Monday, August 13, 2012

Japan Growth May Slow to Half Previous Pace as Exports Wane

Japan’s economy probably grew last quarter at half the pace of the previous three months, a slowdown analysts predict is deepening as Europe’s debt crisis and the yen’s gains erode exports.


Gross domestic product expanded an annualized 2.3 percent in the three months through June, compared with 4.7 percent in the first quarter, according to the median estimate of 24 economists surveyed by Bloomberg News.

The Cabinet Office will release the report on Aug. 13.The slump may deepen this quarter, with exporters from Sony Corp. (6758) to Canon Inc. (7751) in the past month cutting profit projections because of waning overseas growth.

As Prime Minister Yoshihiko Noda prepares to push a sales-tax increase through the Diet today, pressure may rise on policy makers to consider a supplementary budget and monetary stimulus to shore up demand.

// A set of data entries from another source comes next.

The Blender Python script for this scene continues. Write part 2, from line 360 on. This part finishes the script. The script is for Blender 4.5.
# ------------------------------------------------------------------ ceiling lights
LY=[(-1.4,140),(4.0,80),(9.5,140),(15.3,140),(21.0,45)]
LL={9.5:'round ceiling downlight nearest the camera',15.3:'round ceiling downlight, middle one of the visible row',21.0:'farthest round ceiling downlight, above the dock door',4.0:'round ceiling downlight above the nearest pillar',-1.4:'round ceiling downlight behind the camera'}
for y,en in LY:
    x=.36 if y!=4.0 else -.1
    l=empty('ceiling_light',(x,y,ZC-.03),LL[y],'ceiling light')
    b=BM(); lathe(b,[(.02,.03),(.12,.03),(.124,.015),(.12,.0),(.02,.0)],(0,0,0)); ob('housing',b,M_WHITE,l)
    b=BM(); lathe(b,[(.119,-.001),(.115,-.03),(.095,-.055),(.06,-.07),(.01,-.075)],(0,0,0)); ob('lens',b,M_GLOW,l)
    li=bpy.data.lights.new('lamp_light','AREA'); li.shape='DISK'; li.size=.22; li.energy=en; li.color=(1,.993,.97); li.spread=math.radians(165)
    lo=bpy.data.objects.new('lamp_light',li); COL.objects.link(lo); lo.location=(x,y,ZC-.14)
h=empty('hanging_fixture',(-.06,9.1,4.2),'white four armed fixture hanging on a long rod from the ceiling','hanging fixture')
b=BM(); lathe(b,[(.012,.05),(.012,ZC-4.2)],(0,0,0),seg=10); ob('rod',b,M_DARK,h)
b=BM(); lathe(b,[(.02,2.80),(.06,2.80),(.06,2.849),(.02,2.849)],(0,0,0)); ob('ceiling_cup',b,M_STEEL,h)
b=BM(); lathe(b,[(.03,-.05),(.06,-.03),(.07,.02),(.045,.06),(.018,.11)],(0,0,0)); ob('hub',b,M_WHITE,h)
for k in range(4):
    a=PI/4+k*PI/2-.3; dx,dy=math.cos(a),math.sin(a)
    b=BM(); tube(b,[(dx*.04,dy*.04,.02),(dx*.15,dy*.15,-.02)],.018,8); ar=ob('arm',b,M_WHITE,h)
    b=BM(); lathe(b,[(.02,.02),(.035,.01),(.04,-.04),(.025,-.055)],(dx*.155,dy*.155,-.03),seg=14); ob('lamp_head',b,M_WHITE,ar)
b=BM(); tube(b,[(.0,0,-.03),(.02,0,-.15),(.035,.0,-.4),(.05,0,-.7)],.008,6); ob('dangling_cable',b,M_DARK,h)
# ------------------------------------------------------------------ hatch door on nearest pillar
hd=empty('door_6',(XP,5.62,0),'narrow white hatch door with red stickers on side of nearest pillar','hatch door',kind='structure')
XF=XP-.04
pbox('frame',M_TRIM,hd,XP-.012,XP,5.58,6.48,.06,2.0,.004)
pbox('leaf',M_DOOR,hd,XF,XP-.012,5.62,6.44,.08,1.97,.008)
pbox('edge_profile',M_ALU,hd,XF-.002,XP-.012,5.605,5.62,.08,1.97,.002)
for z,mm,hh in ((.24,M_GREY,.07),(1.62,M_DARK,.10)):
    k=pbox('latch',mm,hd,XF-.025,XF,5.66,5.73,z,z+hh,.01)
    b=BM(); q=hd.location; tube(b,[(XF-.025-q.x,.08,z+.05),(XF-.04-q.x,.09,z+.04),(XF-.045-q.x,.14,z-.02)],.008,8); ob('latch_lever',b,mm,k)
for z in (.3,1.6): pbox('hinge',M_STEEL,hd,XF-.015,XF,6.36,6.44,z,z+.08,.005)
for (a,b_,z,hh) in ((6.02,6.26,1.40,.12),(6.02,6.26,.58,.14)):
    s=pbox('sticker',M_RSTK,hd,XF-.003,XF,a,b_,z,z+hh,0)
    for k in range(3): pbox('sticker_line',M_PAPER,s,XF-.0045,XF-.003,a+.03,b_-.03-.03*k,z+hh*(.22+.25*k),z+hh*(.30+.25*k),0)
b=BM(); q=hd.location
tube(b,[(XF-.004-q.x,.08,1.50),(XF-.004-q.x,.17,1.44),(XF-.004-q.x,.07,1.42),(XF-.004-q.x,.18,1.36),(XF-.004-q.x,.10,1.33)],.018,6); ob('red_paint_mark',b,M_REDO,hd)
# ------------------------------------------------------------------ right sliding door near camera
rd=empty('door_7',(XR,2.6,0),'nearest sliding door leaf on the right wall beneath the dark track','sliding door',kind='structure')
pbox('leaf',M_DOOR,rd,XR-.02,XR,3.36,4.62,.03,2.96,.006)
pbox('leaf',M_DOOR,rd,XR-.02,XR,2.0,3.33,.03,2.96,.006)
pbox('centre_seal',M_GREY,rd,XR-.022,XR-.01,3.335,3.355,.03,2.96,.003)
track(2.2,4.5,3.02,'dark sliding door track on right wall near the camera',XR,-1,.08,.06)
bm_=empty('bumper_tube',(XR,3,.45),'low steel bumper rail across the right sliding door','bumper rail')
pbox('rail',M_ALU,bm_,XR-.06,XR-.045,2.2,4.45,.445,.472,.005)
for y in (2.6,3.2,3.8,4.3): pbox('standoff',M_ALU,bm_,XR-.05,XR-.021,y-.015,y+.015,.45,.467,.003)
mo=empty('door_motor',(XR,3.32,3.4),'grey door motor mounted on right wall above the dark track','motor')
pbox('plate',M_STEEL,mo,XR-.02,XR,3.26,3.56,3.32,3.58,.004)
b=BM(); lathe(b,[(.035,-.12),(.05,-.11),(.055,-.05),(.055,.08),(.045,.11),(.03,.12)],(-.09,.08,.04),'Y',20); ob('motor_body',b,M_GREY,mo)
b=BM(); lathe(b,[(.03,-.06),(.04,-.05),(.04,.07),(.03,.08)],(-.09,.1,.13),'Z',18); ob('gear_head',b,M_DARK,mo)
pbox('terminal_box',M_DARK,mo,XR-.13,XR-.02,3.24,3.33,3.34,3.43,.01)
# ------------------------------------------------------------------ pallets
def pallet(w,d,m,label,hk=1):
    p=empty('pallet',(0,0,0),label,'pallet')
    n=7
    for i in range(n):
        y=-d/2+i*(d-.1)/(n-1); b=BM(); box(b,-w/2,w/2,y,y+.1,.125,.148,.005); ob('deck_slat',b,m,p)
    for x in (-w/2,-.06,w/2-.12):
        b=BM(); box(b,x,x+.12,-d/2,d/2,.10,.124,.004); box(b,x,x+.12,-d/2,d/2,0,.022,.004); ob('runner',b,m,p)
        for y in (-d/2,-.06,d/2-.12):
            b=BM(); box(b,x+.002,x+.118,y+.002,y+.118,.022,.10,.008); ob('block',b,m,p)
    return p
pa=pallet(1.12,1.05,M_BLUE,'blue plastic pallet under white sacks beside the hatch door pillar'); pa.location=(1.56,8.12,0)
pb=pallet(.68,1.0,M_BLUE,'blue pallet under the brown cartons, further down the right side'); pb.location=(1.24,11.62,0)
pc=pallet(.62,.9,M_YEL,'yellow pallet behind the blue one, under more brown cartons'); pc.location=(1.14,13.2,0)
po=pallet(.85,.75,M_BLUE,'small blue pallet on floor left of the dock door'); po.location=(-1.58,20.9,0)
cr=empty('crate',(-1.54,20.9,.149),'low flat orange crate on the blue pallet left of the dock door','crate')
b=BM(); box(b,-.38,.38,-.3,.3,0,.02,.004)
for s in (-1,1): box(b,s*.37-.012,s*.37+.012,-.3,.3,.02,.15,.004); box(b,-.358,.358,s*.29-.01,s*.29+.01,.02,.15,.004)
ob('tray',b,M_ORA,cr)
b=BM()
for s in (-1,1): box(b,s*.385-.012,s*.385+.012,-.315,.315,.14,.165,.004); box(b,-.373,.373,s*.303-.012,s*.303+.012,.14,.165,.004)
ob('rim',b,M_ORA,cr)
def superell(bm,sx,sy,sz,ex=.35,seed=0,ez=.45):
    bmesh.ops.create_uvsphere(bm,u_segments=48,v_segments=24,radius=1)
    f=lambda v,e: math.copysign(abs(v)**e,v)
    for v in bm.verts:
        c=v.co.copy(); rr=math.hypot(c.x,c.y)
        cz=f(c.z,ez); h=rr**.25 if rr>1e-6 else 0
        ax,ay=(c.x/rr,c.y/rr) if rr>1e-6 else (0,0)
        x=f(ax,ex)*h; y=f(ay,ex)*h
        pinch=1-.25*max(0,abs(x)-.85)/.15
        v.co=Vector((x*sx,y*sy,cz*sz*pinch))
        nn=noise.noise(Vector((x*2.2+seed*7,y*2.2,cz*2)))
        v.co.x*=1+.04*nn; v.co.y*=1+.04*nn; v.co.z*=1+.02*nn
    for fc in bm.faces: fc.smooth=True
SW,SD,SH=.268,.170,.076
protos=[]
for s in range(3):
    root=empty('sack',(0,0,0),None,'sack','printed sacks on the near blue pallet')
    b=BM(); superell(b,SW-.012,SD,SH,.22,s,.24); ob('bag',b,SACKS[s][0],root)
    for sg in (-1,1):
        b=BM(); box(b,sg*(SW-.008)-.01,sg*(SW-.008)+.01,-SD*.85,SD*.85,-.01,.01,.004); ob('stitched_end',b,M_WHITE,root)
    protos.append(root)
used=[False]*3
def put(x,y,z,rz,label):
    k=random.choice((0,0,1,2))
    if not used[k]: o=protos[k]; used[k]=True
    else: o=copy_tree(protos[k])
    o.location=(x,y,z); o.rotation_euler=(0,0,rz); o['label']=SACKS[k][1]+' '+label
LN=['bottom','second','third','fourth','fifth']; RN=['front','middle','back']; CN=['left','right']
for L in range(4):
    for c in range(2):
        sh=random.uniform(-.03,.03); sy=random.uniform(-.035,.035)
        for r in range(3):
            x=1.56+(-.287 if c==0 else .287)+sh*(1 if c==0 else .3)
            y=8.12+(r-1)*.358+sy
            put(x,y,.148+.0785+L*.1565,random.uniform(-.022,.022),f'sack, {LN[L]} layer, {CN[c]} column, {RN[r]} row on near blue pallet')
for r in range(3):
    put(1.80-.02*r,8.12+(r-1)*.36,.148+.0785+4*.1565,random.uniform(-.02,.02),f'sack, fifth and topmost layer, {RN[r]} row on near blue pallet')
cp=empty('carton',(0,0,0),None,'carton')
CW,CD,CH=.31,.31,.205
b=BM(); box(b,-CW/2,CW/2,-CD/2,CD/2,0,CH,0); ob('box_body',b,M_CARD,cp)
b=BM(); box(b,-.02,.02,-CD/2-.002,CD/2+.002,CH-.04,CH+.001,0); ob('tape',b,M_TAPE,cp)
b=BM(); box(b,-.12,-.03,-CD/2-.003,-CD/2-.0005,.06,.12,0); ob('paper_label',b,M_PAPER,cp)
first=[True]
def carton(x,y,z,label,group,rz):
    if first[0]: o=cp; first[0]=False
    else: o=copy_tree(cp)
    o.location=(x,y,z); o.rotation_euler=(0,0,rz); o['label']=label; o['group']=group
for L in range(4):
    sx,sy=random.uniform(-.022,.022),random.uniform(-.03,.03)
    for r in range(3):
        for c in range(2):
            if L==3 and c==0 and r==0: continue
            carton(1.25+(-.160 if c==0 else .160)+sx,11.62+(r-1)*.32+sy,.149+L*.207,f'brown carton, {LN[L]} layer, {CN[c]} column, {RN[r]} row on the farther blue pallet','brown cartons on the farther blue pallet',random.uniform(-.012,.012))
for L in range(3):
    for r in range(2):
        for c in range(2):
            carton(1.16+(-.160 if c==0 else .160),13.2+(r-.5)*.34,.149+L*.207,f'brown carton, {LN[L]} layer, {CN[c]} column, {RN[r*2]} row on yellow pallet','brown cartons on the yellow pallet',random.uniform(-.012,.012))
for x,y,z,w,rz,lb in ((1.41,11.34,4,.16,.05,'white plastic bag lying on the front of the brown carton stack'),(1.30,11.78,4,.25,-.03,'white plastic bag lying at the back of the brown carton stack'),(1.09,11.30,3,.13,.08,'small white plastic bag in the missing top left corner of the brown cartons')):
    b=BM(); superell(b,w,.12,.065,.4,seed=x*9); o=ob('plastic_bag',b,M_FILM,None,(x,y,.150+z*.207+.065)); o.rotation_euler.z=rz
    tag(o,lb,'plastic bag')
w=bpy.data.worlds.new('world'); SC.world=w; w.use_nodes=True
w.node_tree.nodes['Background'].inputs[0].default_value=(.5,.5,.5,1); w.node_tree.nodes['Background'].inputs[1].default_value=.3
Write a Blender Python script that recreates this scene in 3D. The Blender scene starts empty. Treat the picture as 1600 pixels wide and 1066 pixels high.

“We need to be alert to the downside risks to the economy, especially in the third quarter,” as the global slump spills over to Japan, said Kohei Okazaki, an economist at Nomura Securities Co. in Tokyo, a unit of Japan’s largest brokerage.

“There’s a possibility monetary and fiscal stimulus will be implemented by the end of the year.” A separate survey of analysts by Bloomberg News shows growth will further cool to 1 percent this quarter.

Monetary Easing

The Bank of Japan refrained from easing policy at a board meeting yesterday. Central banks around the world have been supporting their economies as Europe’s woes deepen.

The Philippines unexpectedly cut interest rates a third time this year to a record low on July 26, and the U.S. Federal Reserve said on Aug. 1 that it will pump fresh stimulus if necessary.

Sony last week cut its profit forecast after gains in the yen eroded overseas earnings and sales of consumer electronics weakened. Canon, the world’s largest camera maker, also cut its full-year profit estimate because of a stronger yen and expectations for weaker growth in the U.S., Europe and China.

Sony and Canon get about 70 percent and 80 percent of sales revenue from outside Japan, respectively.

Adding to the woes of manufacturers is the yen’s 6.4 percent advance against the dollar since mid-March, which is cutting profitability.

The yen traded at 78.58 per dollar as of 9:54 a.m. in Tokyo, hovering close to last year’s postwar high of 75.35. Exports slid for the first time in four months in June, falling 2.3 percent.

Slowing Orders

A report yesterday showed that machinery orders, an indicator of future capital spending, missed analysts’ forecasts, rising 5.6 percent after falling in May the most in more than a decade.

“It’s unavoidable that Japan’s recovery will lose steam toward the end of the year,” said Hiroaki Muto, a senior economist at Sumitomo Mitsui Asset Management in Tokyo.

“The uncertainties over the global economy are increasing and there’s a chance for the yen to strengthen further,” supporting the case for further monetary easing.

Net exports, or shipments less imports, were probably unchanged in the second quarter, failing to contribute to the nation’s 0.6 percent quarter-on-quarter expansion, analysts said in a Bloomberg News survey.

Overseas demand added 0.1 percentage point to growth in the first three months of the year, according to a government report.

IMF Projections

The International Monetary Fund lowered its 2013 global growth forecasts last month on Europe’s debt crisis and slower expansions in emerging markets.

Even with the slower growth, Japan’s economy probably maintained the fastest expansion among its Group of Seven peers in the April-to-June period as rebuilding from last year’s earthquake and government incentives to purchase fuel-efficient cars bolstered demand.

Mizuho Securities Co. expects the car subsidy program to expire this month, which may increase the nation’s reliance on overseas demand for growth.

Noda said in parliament on July 9 that he will respond with measures including an extra budget to help the economy if needed.